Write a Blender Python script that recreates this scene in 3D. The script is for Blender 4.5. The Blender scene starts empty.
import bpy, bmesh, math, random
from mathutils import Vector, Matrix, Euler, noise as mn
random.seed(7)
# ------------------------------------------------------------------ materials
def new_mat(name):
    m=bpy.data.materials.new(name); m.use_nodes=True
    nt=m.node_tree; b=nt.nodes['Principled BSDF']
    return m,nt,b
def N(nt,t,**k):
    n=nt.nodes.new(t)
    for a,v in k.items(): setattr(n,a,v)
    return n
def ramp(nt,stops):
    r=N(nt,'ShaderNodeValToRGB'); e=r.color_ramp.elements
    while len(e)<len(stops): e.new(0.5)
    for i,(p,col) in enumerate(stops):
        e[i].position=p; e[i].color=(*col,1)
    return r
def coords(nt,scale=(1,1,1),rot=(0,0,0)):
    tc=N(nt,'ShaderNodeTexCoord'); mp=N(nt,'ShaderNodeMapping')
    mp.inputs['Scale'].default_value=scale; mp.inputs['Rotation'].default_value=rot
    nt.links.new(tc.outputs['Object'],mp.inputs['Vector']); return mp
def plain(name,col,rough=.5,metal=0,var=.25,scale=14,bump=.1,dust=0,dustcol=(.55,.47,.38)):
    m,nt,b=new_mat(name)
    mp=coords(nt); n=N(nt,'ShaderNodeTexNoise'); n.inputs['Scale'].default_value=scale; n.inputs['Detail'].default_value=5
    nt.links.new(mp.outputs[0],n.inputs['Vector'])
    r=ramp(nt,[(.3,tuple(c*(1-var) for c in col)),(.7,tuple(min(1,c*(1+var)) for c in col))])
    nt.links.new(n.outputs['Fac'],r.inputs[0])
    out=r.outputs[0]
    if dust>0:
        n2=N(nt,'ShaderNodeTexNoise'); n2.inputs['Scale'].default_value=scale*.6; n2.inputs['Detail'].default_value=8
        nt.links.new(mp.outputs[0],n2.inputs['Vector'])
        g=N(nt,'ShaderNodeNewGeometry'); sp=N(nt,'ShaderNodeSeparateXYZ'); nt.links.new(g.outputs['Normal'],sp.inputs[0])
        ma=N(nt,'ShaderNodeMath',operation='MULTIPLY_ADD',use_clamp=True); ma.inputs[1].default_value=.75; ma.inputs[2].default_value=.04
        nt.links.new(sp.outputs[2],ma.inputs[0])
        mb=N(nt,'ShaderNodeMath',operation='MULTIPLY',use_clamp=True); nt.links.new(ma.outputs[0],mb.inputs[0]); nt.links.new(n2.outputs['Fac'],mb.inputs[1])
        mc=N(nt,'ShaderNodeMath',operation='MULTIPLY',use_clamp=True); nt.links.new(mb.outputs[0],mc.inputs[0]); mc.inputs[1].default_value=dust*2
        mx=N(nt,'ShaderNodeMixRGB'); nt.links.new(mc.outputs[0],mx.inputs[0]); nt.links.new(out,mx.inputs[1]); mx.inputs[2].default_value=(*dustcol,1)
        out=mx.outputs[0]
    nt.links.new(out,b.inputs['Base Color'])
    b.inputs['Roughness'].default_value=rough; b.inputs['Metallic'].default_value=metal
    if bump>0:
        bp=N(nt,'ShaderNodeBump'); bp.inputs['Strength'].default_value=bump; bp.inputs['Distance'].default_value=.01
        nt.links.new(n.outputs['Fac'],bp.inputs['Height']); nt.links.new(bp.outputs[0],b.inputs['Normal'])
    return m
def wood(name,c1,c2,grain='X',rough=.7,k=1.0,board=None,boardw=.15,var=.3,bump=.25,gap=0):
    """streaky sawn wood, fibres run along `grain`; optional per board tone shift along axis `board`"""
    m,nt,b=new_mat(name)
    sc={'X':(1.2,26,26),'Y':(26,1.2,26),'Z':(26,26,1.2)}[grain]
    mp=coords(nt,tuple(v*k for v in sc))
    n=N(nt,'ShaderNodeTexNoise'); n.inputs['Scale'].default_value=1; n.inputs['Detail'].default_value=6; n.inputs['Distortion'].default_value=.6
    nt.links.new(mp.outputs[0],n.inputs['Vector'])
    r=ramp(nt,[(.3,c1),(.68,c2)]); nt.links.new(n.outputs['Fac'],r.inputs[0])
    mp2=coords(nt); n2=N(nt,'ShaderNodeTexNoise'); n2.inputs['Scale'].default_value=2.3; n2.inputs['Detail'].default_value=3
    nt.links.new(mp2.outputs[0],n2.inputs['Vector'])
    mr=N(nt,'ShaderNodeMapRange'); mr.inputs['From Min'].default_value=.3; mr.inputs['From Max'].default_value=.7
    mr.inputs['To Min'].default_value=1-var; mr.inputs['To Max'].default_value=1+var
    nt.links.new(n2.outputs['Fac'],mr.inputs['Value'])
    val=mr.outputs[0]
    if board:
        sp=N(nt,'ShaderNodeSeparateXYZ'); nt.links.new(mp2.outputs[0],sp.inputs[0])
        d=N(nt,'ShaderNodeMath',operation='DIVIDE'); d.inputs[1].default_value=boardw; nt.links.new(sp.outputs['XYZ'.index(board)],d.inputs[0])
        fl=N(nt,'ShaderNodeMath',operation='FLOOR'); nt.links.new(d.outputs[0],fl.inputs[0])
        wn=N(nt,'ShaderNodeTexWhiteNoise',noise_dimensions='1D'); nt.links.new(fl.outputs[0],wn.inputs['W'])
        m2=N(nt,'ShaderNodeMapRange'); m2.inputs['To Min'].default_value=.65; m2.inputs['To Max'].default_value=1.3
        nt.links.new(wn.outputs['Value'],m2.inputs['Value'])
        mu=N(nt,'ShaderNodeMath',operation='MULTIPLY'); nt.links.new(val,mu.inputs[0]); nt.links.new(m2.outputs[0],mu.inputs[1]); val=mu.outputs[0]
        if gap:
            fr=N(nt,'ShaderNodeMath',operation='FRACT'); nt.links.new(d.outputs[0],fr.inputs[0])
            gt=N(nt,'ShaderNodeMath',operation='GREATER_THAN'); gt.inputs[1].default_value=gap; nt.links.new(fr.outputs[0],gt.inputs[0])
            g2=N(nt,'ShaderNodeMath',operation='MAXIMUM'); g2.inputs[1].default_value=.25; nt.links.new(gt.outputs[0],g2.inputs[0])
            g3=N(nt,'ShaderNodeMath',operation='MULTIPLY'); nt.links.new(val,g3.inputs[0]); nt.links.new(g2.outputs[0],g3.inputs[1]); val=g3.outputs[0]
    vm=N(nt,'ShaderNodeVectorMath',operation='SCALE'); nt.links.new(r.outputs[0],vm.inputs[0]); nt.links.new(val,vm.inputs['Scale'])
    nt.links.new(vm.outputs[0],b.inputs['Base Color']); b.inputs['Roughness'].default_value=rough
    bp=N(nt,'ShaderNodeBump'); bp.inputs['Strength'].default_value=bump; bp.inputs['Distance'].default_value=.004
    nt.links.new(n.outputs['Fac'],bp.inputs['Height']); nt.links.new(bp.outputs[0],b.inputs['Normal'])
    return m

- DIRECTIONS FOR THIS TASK
Your task is to reproduce the whole listing exactly.

- COMPLETE ANSWER
Write a Blender Python script that recreates this scene in 3D. The script is for Blender 4.5. The Blender scene starts empty.
import bpy, bmesh, math, random
from mathutils import Vector, Matrix, Euler, noise as mn
random.seed(7)
# ------------------------------------------------------------------ materials
def new_mat(name):
    m=bpy.data.materials.new(name); m.use_nodes=True
    nt=m.node_tree; b=nt.nodes['Principled BSDF']
    return m,nt,b
def N(nt,t,**k):
    n=nt.nodes.new(t)
    for a,v in k.items(): setattr(n,a,v)
    return n
def ramp(nt,stops):
    r=N(nt,'ShaderNodeValToRGB'); e=r.color_ramp.elements
    while len(e)<len(stops): e.new(0.5)
    for i,(p,col) in enumerate(stops):
        e[i].position=p; e[i].color=(*col,1)
    return r
def coords(nt,scale=(1,1,1),rot=(0,0,0)):
    tc=N(nt,'ShaderNodeTexCoord'); mp=N(nt,'ShaderNodeMapping')
    mp.inputs['Scale'].default_value=scale; mp.inputs['Rotation'].default_value=rot
    nt.links.new(tc.outputs['Object'],mp.inputs['Vector']); return mp
def plain(name,col,rough=.5,metal=0,var=.25,scale=14,bump=.1,dust=0,dustcol=(.55,.47,.38)):
    m,nt,b=new_mat(name)
    mp=coords(nt); n=N(nt,'ShaderNodeTexNoise'); n.inputs['Scale'].default_value=scale; n.inputs['Detail'].default_value=5
    nt.links.new(mp.outputs[0],n.inputs['Vector'])
    r=ramp(nt,[(.3,tuple(c*(1-var) for c in col)),(.7,tuple(min(1,c*(1+var)) for c in col))])
    nt.links.new(n.outputs['Fac'],r.inputs[0])
    out=r.outputs[0]
    if dust>0:
        n2=N(nt,'ShaderNodeTexNoise'); n2.inputs['Scale'].default_value=scale*.6; n2.inputs['Detail'].default_value=8
        nt.links.new(mp.outputs[0],n2.inputs['Vector'])
        g=N(nt,'ShaderNodeNewGeometry'); sp=N(nt,'ShaderNodeSeparateXYZ'); nt.links.new(g.outputs['Normal'],sp.inputs[0])
        ma=N(nt,'ShaderNodeMath',operation='MULTIPLY_ADD',use_clamp=True); ma.inputs[1].default_value=.75; ma.inputs[2].default_value=.04
        nt.links.new(sp.outputs[2],ma.inputs[0])
        mb=N(nt,'ShaderNodeMath',operation='MULTIPLY',use_clamp=True); nt.links.new(ma.outputs[0],mb.inputs[0]); nt.links.new(n2.outputs['Fac'],mb.inputs[1])
        mc=N(nt,'ShaderNodeMath',operation='MULTIPLY',use_clamp=True); nt.links.new(mb.outputs[0],mc.inputs[0]); mc.inputs[1].default_value=dust*2
        mx=N(nt,'ShaderNodeMixRGB'); nt.links.new(mc.outputs[0],mx.inputs[0]); nt.links.new(out,mx.inputs[1]); mx.inputs[2].default_value=(*dustcol,1)
        out=mx.outputs[0]
    nt.links.new(out,b.inputs['Base Color'])
    b.inputs['Roughness'].default_value=rough; b.inputs['Metallic'].default_value=metal
    if bump>0:
        bp=N(nt,'ShaderNodeBump'); bp.inputs['Strength'].default_value=bump; bp.inputs['Distance'].default_value=.01
        nt.links.new(n.outputs['Fac'],bp.inputs['Height']); nt.links.new(bp.outputs[0],b.inputs['Normal'])
    return m
def wood(name,c1,c2,grain='X',rough=.7,k=1.0,board=None,boardw=.15,var=.3,bump=.25,gap=0):
    """streaky sawn wood, fibres run along `grain`; optional per board tone shift along axis `board`"""
    m,nt,b=new_mat(name)
    sc={'X':(1.2,26,26),'Y':(26,1.2,26),'Z':(26,26,1.2)}[grain]
    mp=coords(nt,tuple(v*k for v in sc))
    n=N(nt,'ShaderNodeTexNoise'); n.inputs['Scale'].default_value=1; n.inputs['Detail'].default_value=6; n.inputs['Distortion'].default_value=.6
    nt.links.new(mp.outputs[0],n.inputs['Vector'])
    r=ramp(nt,[(.3,c1),(.68,c2)]); nt.links.new(n.outputs['Fac'],r.inputs[0])
    mp2=coords(nt); n2=N(nt,'ShaderNodeTexNoise'); n2.inputs['Scale'].default_value=2.3; n2.inputs['Detail'].default_value=3
    nt.links.new(mp2.outputs[0],n2.inputs['Vector'])
    mr=N(nt,'ShaderNodeMapRange'); mr.inputs['From Min'].default_value=.3; mr.inputs['From Max'].default_value=.7
    mr.inputs['To Min'].default_value=1-var; mr.inputs['To Max'].default_value=1+var
    nt.links.new(n2.outputs['Fac'],mr.inputs['Value'])
    val=mr.outputs[0]
    if board:
        sp=N(nt,'ShaderNodeSeparateXYZ'); nt.links.new(mp2.outputs[0],sp.inputs[0])
        d=N(nt,'ShaderNodeMath',operation='DIVIDE'); d.inputs[1].default_value=boardw; nt.links.new(sp.outputs['XYZ'.index(board)],d.inputs[0])
        fl=N(nt,'ShaderNodeMath',operation='FLOOR'); nt.links.new(d.outputs[0],fl.inputs[0])
        wn=N(nt,'ShaderNodeTexWhiteNoise',noise_dimensions='1D'); nt.links.new(fl.outputs[0],wn.inputs['W'])
        m2=N(nt,'ShaderNodeMapRange'); m2.inputs['To Min'].default_value=.65; m2.inputs['To Max'].default_value=1.3
        nt.links.new(wn.outputs['Value'],m2.inputs['Value'])
        mu=N(nt,'ShaderNodeMath',operation='MULTIPLY'); nt.links.new(val,mu.inputs[0]); nt.links.new(m2.outputs[0],mu.inputs[1]); val=mu.outputs[0]
        if gap:
            fr=N(nt,'ShaderNodeMath',operation='FRACT'); nt.links.new(d.outputs[0],fr.inputs[0])
            gt=N(nt,'ShaderNodeMath',operation='GREATER_THAN'); gt.inputs[1].default_value=gap; nt.links.new(fr.outputs[0],gt.inputs[0])
            g2=N(nt,'ShaderNodeMath',operation='MAXIMUM'); g2.inputs[1].default_value=.25; nt.links.new(gt.outputs[0],g2.inputs[0])
            g3=N(nt,'ShaderNodeMath',operation='MULTIPLY'); nt.links.new(val,g3.inputs[0]); nt.links.new(g2.outputs[0],g3.inputs[1]); val=g3.outputs[0]
    vm=N(nt,'ShaderNodeVectorMath',operation='SCALE'); nt.links.new(r.outputs[0],vm.inputs[0]); nt.links.new(val,vm.inputs['Scale'])
    nt.links.new(vm.outputs[0],b.inputs['Base Color']); b.inputs['Roughness'].default_value=rough
    bp=N(nt,'ShaderNodeBump'); bp.inputs['Strength'].default_value=bump; bp.inputs['Distance'].default_value=.004
    nt.links.new(n.outputs['Fac'],bp.inputs['Height']); nt.links.new(bp.outputs[0],b.inputs['Normal'])
    return m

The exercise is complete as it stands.